Count every line where "scene" shows up, and give that number only.

++++

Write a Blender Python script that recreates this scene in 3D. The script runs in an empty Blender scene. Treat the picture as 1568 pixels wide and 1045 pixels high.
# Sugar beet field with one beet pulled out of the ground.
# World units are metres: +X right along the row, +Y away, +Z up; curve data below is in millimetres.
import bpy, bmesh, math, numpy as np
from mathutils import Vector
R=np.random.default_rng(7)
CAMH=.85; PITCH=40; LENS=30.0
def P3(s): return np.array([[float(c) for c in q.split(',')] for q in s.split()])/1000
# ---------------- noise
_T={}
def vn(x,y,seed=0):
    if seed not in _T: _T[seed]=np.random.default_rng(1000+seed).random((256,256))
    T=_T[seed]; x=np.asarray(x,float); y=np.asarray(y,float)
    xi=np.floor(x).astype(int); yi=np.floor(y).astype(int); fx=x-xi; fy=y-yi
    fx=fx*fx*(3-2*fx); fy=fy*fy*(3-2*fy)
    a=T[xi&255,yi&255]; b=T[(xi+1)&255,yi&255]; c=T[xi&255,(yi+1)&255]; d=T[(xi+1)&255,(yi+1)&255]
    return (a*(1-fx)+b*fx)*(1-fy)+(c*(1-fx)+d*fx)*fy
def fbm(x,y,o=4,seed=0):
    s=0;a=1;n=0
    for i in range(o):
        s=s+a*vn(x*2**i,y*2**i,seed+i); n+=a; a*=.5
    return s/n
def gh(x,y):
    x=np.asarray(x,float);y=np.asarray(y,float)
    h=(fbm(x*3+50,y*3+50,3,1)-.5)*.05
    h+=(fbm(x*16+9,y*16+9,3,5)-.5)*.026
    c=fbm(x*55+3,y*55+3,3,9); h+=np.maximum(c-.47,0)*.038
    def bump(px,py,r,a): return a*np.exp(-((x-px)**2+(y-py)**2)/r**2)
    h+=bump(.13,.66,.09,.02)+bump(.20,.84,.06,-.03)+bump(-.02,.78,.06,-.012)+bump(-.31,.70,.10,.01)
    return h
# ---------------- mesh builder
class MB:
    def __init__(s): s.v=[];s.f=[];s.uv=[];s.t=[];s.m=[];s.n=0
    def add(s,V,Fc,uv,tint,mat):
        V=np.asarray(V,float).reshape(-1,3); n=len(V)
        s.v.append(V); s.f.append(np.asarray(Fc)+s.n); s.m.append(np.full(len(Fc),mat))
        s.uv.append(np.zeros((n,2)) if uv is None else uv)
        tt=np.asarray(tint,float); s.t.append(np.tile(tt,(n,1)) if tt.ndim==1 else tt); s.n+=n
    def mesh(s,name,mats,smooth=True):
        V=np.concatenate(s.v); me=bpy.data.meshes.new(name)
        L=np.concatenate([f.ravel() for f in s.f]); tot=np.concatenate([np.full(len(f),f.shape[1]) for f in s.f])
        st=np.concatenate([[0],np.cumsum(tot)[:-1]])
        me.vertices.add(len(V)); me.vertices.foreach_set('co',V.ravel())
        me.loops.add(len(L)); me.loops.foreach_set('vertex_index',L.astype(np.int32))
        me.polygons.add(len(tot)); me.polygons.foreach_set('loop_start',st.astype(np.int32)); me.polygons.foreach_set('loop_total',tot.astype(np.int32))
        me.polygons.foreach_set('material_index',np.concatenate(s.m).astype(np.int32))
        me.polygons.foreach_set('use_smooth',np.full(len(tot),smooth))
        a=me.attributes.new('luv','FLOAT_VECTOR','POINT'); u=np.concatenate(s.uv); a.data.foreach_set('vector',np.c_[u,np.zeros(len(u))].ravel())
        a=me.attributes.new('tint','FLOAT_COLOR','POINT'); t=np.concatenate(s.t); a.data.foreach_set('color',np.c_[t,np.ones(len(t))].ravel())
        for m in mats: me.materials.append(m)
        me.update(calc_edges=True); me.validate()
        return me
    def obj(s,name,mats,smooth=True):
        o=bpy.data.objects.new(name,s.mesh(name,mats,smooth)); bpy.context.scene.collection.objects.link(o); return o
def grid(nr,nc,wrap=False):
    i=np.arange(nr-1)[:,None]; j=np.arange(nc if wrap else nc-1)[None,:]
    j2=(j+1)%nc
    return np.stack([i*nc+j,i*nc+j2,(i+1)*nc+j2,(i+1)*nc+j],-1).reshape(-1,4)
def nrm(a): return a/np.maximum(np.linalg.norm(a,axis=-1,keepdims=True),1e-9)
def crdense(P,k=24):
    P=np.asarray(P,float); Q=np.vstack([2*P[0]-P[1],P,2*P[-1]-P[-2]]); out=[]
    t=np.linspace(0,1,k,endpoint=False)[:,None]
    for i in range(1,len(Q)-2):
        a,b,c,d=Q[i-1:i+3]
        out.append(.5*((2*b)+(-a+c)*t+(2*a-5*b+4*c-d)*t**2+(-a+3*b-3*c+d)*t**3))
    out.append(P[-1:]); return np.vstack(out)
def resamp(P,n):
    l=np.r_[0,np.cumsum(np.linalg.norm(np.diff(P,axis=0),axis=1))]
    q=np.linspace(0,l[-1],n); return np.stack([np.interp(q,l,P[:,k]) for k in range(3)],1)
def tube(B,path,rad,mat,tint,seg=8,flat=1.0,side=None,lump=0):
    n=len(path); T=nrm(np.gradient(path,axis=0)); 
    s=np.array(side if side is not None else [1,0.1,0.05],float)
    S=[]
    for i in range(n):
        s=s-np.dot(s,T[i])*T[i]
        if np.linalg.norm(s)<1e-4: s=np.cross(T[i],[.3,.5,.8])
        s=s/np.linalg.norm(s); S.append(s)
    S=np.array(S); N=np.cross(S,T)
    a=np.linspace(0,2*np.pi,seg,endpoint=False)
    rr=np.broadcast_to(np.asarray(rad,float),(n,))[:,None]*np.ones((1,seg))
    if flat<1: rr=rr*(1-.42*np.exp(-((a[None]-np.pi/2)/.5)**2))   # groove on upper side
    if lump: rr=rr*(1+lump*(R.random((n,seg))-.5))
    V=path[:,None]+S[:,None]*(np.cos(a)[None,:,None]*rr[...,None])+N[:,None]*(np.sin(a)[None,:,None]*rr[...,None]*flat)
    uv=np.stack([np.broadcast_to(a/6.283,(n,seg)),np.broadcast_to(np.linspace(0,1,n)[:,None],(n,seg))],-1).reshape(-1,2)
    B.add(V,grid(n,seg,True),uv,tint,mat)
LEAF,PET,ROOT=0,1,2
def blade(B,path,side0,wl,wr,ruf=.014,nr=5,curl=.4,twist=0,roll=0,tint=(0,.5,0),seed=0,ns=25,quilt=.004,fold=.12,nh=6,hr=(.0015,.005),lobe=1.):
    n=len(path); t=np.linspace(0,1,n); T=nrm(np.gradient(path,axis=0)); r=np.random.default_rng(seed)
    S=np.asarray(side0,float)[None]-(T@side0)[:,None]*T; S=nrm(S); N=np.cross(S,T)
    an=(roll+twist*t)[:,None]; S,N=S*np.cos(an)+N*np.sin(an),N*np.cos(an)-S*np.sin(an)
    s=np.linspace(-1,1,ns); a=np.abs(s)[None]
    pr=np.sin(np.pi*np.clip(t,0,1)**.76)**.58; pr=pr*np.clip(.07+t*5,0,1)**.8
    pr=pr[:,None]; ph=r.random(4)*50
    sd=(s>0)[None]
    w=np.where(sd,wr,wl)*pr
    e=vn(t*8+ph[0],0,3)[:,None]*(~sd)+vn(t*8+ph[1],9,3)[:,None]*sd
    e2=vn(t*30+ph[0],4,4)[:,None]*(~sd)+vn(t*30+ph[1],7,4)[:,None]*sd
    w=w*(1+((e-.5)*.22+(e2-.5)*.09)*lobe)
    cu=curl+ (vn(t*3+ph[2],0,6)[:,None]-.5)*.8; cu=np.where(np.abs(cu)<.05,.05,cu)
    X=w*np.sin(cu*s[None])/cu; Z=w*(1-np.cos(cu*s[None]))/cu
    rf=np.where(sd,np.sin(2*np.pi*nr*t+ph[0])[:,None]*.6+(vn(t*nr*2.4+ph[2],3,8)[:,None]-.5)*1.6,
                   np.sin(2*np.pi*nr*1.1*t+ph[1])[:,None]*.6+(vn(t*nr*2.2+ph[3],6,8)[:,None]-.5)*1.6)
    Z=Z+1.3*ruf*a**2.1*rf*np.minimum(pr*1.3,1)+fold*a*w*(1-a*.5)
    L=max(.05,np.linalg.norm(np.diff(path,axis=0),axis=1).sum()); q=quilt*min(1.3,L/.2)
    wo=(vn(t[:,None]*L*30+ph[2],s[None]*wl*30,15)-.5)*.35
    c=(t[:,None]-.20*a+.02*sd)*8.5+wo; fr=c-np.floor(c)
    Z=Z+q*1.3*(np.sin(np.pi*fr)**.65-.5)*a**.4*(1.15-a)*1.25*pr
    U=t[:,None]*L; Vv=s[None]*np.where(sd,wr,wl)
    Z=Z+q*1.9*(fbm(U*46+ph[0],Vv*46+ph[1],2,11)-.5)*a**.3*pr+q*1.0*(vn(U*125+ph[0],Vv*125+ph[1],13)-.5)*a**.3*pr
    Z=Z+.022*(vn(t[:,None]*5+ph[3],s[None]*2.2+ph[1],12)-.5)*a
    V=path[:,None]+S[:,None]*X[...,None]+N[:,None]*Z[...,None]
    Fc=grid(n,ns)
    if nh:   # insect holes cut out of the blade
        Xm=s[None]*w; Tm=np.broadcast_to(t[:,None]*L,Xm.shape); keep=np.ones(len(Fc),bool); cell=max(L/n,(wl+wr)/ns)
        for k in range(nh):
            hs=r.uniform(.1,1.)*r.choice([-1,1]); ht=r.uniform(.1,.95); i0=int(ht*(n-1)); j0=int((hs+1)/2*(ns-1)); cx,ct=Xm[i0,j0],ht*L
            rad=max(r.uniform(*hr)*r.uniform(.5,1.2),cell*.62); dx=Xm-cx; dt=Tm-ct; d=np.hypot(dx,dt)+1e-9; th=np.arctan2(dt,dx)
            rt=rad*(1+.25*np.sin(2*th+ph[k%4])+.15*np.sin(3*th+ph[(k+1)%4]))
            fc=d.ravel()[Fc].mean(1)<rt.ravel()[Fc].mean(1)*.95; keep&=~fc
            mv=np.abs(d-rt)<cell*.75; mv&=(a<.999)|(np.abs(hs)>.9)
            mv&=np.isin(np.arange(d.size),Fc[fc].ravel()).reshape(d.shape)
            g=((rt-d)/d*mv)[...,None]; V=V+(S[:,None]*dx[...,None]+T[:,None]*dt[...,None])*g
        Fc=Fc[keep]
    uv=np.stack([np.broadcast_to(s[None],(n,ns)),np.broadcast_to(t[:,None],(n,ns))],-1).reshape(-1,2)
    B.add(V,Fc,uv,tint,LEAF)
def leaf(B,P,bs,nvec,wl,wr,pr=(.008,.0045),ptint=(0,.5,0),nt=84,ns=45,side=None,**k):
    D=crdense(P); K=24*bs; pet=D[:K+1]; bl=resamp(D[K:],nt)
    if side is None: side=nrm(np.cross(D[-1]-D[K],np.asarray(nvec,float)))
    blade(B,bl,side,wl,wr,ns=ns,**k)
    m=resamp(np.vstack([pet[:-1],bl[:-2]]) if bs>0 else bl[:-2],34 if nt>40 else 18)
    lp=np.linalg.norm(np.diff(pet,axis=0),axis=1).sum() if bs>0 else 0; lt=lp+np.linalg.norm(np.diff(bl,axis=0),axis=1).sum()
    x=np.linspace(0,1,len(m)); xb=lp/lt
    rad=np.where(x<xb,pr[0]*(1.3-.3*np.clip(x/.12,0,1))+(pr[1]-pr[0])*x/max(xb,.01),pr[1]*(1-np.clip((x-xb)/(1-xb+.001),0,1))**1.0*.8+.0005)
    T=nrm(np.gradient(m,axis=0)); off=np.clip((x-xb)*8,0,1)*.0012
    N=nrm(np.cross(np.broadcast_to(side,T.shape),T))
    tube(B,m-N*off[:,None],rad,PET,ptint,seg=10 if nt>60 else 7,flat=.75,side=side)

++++

- TASK RESPONSE
2